To round off this outline, it is important to note that living in open and democratic societies with limitless opportunities, the Acholi diaspora has prospered significantly with corresponding social, economic and political impact on Acholi society at home. Through education, ingenuity and working class ethics of hard work and self-reliance, a self-made middle class by both European and North American standard of material and social wellbeing and lifestyle has taken shape parallel to a similar social and economic class at home. It is also useful to observe that, in some cases, the more prosperous an Acholi in the diaspora or at home has become, the more moderate and accommodating their politics. This is to say, they can work with the status quo and tend to seek rapprochement with the regime at home, rather than radical, confrontational and activist politics favoured by the majority both at home and in the diaspora. This is to say, they seek acceptance and integration as opposed to justice, equity and accountability. As to why this should be the case, we will attempt to answer in a moment under problems of leadership in Acholi.

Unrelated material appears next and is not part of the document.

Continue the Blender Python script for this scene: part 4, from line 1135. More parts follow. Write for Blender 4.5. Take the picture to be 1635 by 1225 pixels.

Before we embark on that task, we would like to urge the reader to bear in mind that it is into this changing circumstances of increased social differentiation, conflicts, the erosion of old ethnic bonds, and the rising importance of the individual that the old traditional chiefly households were re-inserted by elite politics, international NGO project-shopping and the desire of the NRM government to scuttle the rise of progressive politics of young Acholi men and women (at home and in the diaspora) outside the familiar family, social and political dynasties of old Acholi politics.